Elbrus is a more interesting architecture and presents many benefits over existing architectures; allowing it to be lost would be bad for both technical and political reasons.
I don't know about political aspect, but I don't think Elbrus is interesting technically. Frankly it's just another dead-end VLIW architecture. VLIW just isn't interesting or even relevant for general purpose computing or even high performance computing. DSP market is the only niche where VLIW has found meaningful usage, and even there, the advantage is not huge by any means.
I have worked with MCST people (though at this point it's very long time ago). My view on Elbrus is that it's kept alive by politics, rather than technical merits.
The core challenge of the modern high-performance computing is the memory / cache latency - i.e. whichever architecture that can generate the most number of outstanding cache misses at all levels of cache hierarchy as quickly as possible will perform the best.

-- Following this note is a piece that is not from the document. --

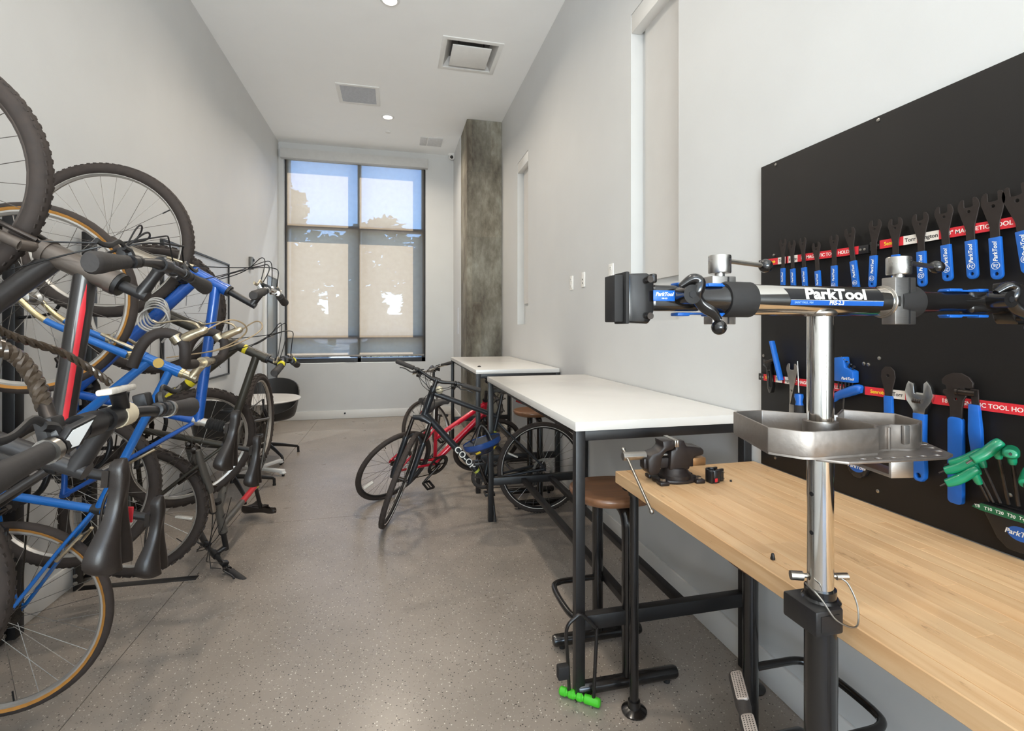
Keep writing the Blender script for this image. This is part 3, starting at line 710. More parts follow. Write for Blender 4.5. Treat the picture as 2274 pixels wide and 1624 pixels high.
        for s in (-1, 1):
            a = crown + Vector((0, s * (cw + .006), -.008)); e = fa + Vector((0, s * .052, 0)); off = fd - ax * fd.dot(ax)
            path = smooth([a, a - ax * abs(fd.dot(ax)) * .45, a - ax * abs(fd.dot(ax)) * .75 + off * .18, e], 6)
            rs = [.0145 - .0065 * i / (len(path) - 1) for i in range(len(path))]
            if sp_:
                q = int(len(path) * sp_)
                b_ = MB(TS).tube(path[:q + 1], rs[:q + 1], 12).build('fork_blade', FK, fk)
                MB(TS).tube(path[q:], [r_ * .98 for r_ in rs[q:]], 12).build('chromed_tip', P['tipmat'], fk)
            else: MB(TS).tube(path, rs, 12).build('fork_blade', FK, fk)
    # wheels
    if not P.get('nofront'):
        wheel(root, fa, dict(P, refl=P.get('refl_f', ()), hub=P.get('hub', DARKSTEEL)), TS, False, 'front')
    wheel(root, ra, dict(P, refl=P.get('refl_r', ()), valve=P.get('valve_r', 2.2)), None, True, 'rear')
    # seatpost and saddle
    sd = (sc - bb).normalized(); sa = Vector((P['seat'][0], 0, P['seat'][1]))
    top = sc + sd * ((sa.z - .045 - sc.z) / sd.z)
    MB().tube([sc - sd * .02, sc + sd * .012], P.get('ts', .0165) * 1.22, 14).build('seat_clamp', P.get('clampmat', BLACK), root)
    MB().tube([sc, top], .0138, 14).build('seat_post', P.get('post', BLACK), root)
    if P.get('boot'):
        b_ = MB(); q0 = sc + sd * .04; q1 = sc + sd * .04 + sd * .075
        pts = [q0.lerp(q1, i / 14) for i in range(15)]; b_.tube(pts, [.024 + (.004 if i % 2 else -.001) for i in range(15)], 14); b_.build('rubber_boot', RUBBER, root)
        MB().tube([sc + sd * .012, sc + sd * .042], .0185, 14).build('suspension_collar', RIMSILVER, root)
    TY = Matrix.Translation(sa) @ Matrix.Rotation(P.get('syaw', 0), 4, 'Z') @ Matrix.Translation(-sa) if P.get('syaw') else None
    sdl = saddle_mesh(TY, sa, P.get('sl', .275), P.get('sw', .155), P.get('stilt', 0)).build('saddle', P.get('saddle', SADDLE), root, ang=60)
    rl = MB(TY)
    for s in (-1, 1): rl.tube(smooth([sa + Vector((-.11, s * .03, -.02)), sa + Vector((-.06, s * .022, -.046)), sa + Vector((.03, s * .022, -.046)), sa + Vector((.1, s * .008, -.026))], 4), .0036, 8)
    rl.box(sa + Vector((top.x - sa.x, 0, -.047)), (.045, .05, .016)); rl.build('saddle_rail', DARKSTEEL, sdl)
    if P.get('redmark'): MB().box(sa + Vector((-.035, -P.get('sw', .155) * .455, -.022)), (.045, .006, .016), None).build('red_mark', RED, sdl, bevel=.002)
    # stem and handlebar
    BMm = P.get('bar', BAR); ba = Vector((P['barc'][0], 0, P['barc'][1])); SM_ = P.get('stem', BAR)
    sp0 = ht + ax * .006; q = ba - sp0; ext = q.dot(ax); s1 = sp0 + ax * max(.012, ext - .012)
    k = MB(TS); k.tube([sp0 - ax * .01, sp0 + ax * .012], th * 1.05, 14).build('headset', P.get('hsmat', BLACK), root)
    k = MB(TS); k.tube([sp0, s1 + ax * .018], .0155, 14); k.tube([s1, s1.lerp(ba, .5), ba], [.0175, .0145, .0165], 14); k.tube([ba + Vector((0, -.022, 0)), ba + Vector((0, .022, 0))], .0205, 16)
    stm = k.build('stem', SM_, root)
    fwd = Vector((0, 1, 0)).cross(ax)
    cabs = []
    TB = TS @ Matrix.Translation(ba) @ Matrix.Rotation(P.get('barroll', 0), 4, 'Y') @ Matrix.Translation(-ba)
    if P['type'] == 'drop':
        hw = P.get('hw', .20)
        path = {}
        for s in (-1, 1):
            V = lambda x, y, z: ba + Vector((x, s * y, z))
            path[s] = smooth([V(0, 0, 0), V(0, hw * .55, 0), V(.006, hw * .86, 0), V(.035, hw * .98, -.002), V(.075, hw, -.018), V(.094, hw, -.06), V(.078, hw, -.108), V(.03, hw + .004, -.132), V(-.045, hw + .006, -.136)], 5)
        whole = path[-1][::-1] + path[1][1:]
        hbb = MB(TB).tube([q for q in whole if abs(q.y) < hw * .6], .0128, 12).build('handlebar', BRAKE_ALU, root)
        for s in (-1, 1):
            MB(TB).tube([q for q in path[s] if abs(q.y) > hw * .42], .0172, 12).build('bar_tape', P.get('tape', GRIP), hbb)
            V = lambda x, y, z: ba + Vector((x, s * y, z))
            b_ = MB(TB); b_.tube(smooth([V(.083, hw, -.028), V(.108, hw, -.006), V(.135, hw, .024), V(.14, hw, .036)], 3), [.016, .017, .0165, .016, .015, .0145, .014, .013, .011, .009], 10)
            b_.tube([V(.075, hw, -.03), V(.09, hw, -.05)], .021, 12)
            h_ = b_.build('brake_hood', P.get('hood', BRAKE_ALU), hbb)
            MB(TB).tube(smooth([V(.135, hw, .02), V(.150, hw, -.012), V(.142, hw, -.06), V(.118, hw, -.105), V(.12, hw, -.13)], 5), [.008] * 8 + [.0062] * 13, 8, flat=.55).build('brake_lever', P.get('hood', BRAKE_ALU), h_)
            mid = crown + (ra - crown) * .12
            cab = relax(smooth([V(.14, hw, .034), V(.20, hw * .85, .085), V(.17, hw * .45, .135), V(.07, hw * .15, .05), V(.02, .02 * 1, -.04), V(-.02, 0.012, -.12)], 8), 12)
            MB(TB).tube(cab, .0027, 6).build('brake_cable', P.get('cablemat', CABLE), hbb)
    else:
        hw = P.get('hw', .31); rise = P.get('rise', 0); sw = P.get('sweep', .04)
        path = {}
        for s in (-1, 1):
            V = lambda x, y, z: ba + Vector((x, s * y, z))
            path[s] = smooth([V(0, 0, 0), V(0, .045, 0), V(-.004, .10, rise * .55), V(-.012, .155, rise), V(-sw * .6, hw - .1, rise), V(-sw, hw, rise)], 5)
        hbb = MB(TB).tube(path[-1][::-1] + path[1][1:], [.0112 + .005 * math.exp(-(q.y / .05) ** 2) for q in path[-1][::-1] + path[1][1:]], 12).build('handlebar', BMm, root)
        for s in (-1, 1):
            e = path[s][-1]; d = (path[s][-1] - path[s][-4]).normalized(); g0 = e - d * P.get('gl', .125)
            rr_ = P.get('gr', (.0165, .016, .0165, .0175, .018))
            n = 17; pts = [g0.lerp(e + d * .004, i / (n - 1)) for i in range(n)]
            rs = []
            for i in range(n):
                t_ = i / (n - 1) * (len(rr_) - 1); j = min(int(t_), len(rr_) - 2); rs.append(rr_[j] + (rr_[j + 1] - rr_[j]) * (t_ - j) + (.0012 if (P.get('ribs', 1) and i % 2) else 0))
            rs[-1] *= .8
            g_ = MB(TB).tube(pts, rs, 14, flat=P.get('gflat', 1)).build('grip', P.get('grip', GRIP), hbb)
            if P.get('lock'): MB(TB).tube([g0 - d * .012, g0], .0185, 14).build('lock_ring', STEEL, hbb)
            lb, blade = lever(TB, s, g0 - d * .03, d, None)
            lv = lb.build('lever_clamp', P.get('levmat', BLACK), hbb)
            MB(TB).tube(blade, [.0062] * (len(blade) - 3) + [.0066, .0072, .0074], 8, flat=.6).build('brake_lever', P.get('levblade', P.get('levmat', BLACK)), lv)
            sp_ = g0 - d * .055
            MB(TB).box((0, 0, 0), (.042, .032, .026), frame(sp_ + Vector((.012, 0, -.026)), (1, 0, -.3), (0, 0, 1))).tube([sp_ - d * .009, sp_ + d * .009], .0155, 12).build('shifter', P.get('shiftmat', BLACK), lv, bevel=.005)
            if P.get('nocable'): continue
            c0 = g0 - d * .03 + Vector((.04, 0, -.012)); lo = P.get('loop', .10)
            end = hb + Vector((.02, s * .028, -.02)) if s > 0 else hb.lerp(ht, .3) + Vector((-.02, -.03, 0))
            MB(TB).tube(relax(smooth([c0, c0 - d * .05 + Vector((lo * .5, 0, .01)), Vector((ba.x + lo, s * hw * .32, ba.z + lo * .1)), Vector((ba.x + lo * .8, -s * .02, ba.z - .07)), end], 7), 14), .0025, 6).build('brake_cable', P.get('cablemat', CABLE), hbb)
            c1 = sp_ + Vector((.03, 0, -.03))
            MB(TB).tube(relax(smooth([c1, c1 - d * .05 + Vector((lo * .9, 0, 0)), Vector((ba.x + lo * 1.25, s * .06, ba.z - .03)), Vector((ba.x + lo * .5, -s * .05, ba.z - .12)), hb.lerp(bb, .12) + Vector((0, -s * .035, 0))], 7), 14), .0022, 6).build('shift_cable', P.get('cablemat', CABLE), hbb)
    # drive train on the right hand side
    cr = P.get('ring', .085); n = 36
    star = []
    for i in range(n * 2):
        a = PI * i / n; r_ = cr + (.003 if i % 2 else -.003); star.append((r_ * math.cos(a), r_ * math.sin(a)))
    MX = Matrix.Translation(bb + Vector((0, -.045, 0))) @ Matrix.Rotation(PI / 2, 4, 'X')
    cset = MB(); cset.prism(star, -.0015, .0015, MX, [circ(0, 0, cr * .74, 24)]); cset.prism(circ(0, 0, .024, 16), -.006, .008, MX)
    for i in range(5):
        a = 2 * PI * i / 5; cset.box((cr * .45 * math.cos(a), cr * .45 * math.sin(a), 0), (cr * .75, .014, .004), MX @ Matrix.Translation((0, 0, 0)) if False else MX @ Matrix.Translation((cr * .45 * math.cos(a), cr * .45 * math.sin(a), 0)) @ Matrix.Rotation(a, 4, 'Z') @ Matrix.Translation((-cr * .45 * math.cos(a), -cr * .45 * math.sin(a), 0)))
    ck = cset.build('chainring', P.get('ringmat', DARKSTEEL), root, flat=True)
    if P.get('guard'): MB().prism(circ(0, 0, cr + .012, 36), -.004, -.001, Matrix.Translation(bb + Vector((0, -.052, 0))) @ Matrix.Rotation(PI / 2, 4, 'X'), [circ(0, 0, cr * .8, 30)]).build('chain_guard', BLACK, ck)
    ca = P.get('crank', -.7)
    for s, a in ((-1, ca), (1, ca + PI)):
        d = Vector((math.cos(a), 0, math.sin(a))); p0 = bb + Vector((0, s * .062, 0)); p1 = p0 + d * .17 + Vector((0, s * .012, 0))
        MB().tube([bb + Vector((0, s * .03, 0)), p0 + Vector((0, s * .008, 0))], .012, 12).tube([p0 - d * .015, p0, p0.lerp(p1, .5), p1, p1 + d * .012], [.012, .0145, .0105, .011, .008], 10).build('crank_arm', P.get('crankmat', DARKSTEEL), root)
        pc = p1 + Vector((0, s * .055, 0))
        pd = MB(); pd.tube([p1, pc + Vector((0, s * .045, 0))], .006, 8)
        for e_ in (-.034, .034): pd.box(pc + Vector((e_, 0, 0)), (.010, .088, .022))
        for e_ in (-.04, .04): pd.box(pc + Vector((0, e_, 0)), (.07, .010, .020))
        pd.build('pedal', BLACK, root, bevel=.002)
    cg = P.get('cog', .045)
    MB().lathe([(.012, -.038), (cg * .5, -.038), (cg * .5, -.036), (cg * .6, -.035), (cg * .6, -.032), (cg * .7, -.031), (cg * .7, -.028), (cg * .82, -.027), (cg * .82, -.024), (cg, -.023), (cg, -.020), (.012, -.018)], zframe(ra, (0, 1, 0)), 28).build('cassette', CHAINM, root)
    dv_ = (bb - ra); dv_.y = 0; nrm = Vector((-dv_.z, 0, dv_.x)).normalized()
    top_ = [ra + nrm * cg * .75 + Vector((0, -.03, 0)), bb + nrm * cr + Vector((0, -.045, 0))]
    ch = MB(); ch.tube(top_, .0042, 6, flat=.7)
    dr_ = ra + Vector((.025, -.04, -.075)); dr2 = ra + Vector((.045, -.04, -.135))
    arc = [bb + Vector((cr * math.cos(t_), -.045, cr * math.sin(t_))) for t_ in [math.atan2(nrm.z, nrm.x) - PI * i / 10 for i in range(11)]]
    ch.tube(arc, .0042, 6); ch.tube([arc[-1], dr2 + Vector((.008, 0, -.016)), dr2 + Vector((-.012, 0, -.008)), dr_ + Vector((.014, 0, 0)), ra + Vector((cg * .7, -.03, -cg * .3))], .0042, 6)
    ch.build('chain', P.get('chainm', CHAINM), root)
    dm = MB(); dm.tube([ra + Vector((0, -.055, -.01)), dr_], .011, 8); dm.box((dr_ + dr2) / 2, (.016, .012, .085), None)
    for q in (dr_, dr2): dm.lathe([(0, -.004), (.017, -.004), (.017, .004), (0, .004)], zframe(q, (0, 1, 0)), 12)
    dm.build('derailleur', BLACK, root)
    # brakes
    bk = P.get('brake', 'v')
    if bk != 'disc':
        for base, T, nm in ((fa, TS, 0), (ra, None, 1)):
            up = (crown - fa).normalized() if nm == 0 else (sc - ra).normalized()
            p = base + up * (R - P['tw'] * 2 - .012); fo = up.cross(Vector((0, 1, 0))) * (1 if nm == 0 else -1)
            if fo.x * (1 if nm == 0 else -1) < 0: fo = -fo
            if nm == 1 and P.get('sst'): fo = -fo
            b_ = MB(T)
            for s in (-1, 1):
                b_.tube(smooth([p + Vector((0, s * .045, 0)) - up * .02 + fo * .018, p + Vector((0, s * .047, 0)) + up * .03 + fo * .02, p + Vector((0, s * .03, 0)) + up * .085 + fo * .02], 3), .0065, 8)
                b_.box(p + Vector((0, s * (P['tw'] * .7 + .012), 0)), (.05, .01, .011), None)
            b_.tube([p + Vector((0, -.034, 0)) + up * .08 + fo * .02, p + Vector((0, .034, 0)) + up * .08 + fo * .02], .003, 6)
            b_.build('brake_caliper', P.get('brakemat', DARKSTEEL), root)
    else:
        MB(TS).box(fa + Vector((-.05, .06, .055)), (.03, .03, .05)).build('brake_caliper', BLACK, root, bevel=.005)
    return root, dict(TS=TS, ax=ax, bb=bb, sc=sc, hb=hb, ht=ht, ra=ra, fa=fa, ba=ba, tta=tta, dta=dta, tte=tte, crown=crown, sa=sa, TB=TB, hbb=hbb, sdl=sdl)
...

Between superscalar and SIMT (and lots of SIMD), VLIW has no design space left for high performance computing, as superscalar and SIMT are simply more flexible (superscalar is better for a single thread performance, and SIMT for highly parallel
streaming workload). SIMD also didn't help, since it's available for both SIMT and superscalar - negating parts of the VLIW advantage.
Case in point: GPU is one area where the workload is better suited for VLIW. Yet, AMD moved away from VLIW as their new architectures are not VLIW. nVidia has been SIMT for a long time.
The niche VLIW still has some values is in DSP, where the overhead of extra die space for superscalar becomes significant, and the workload is predictable.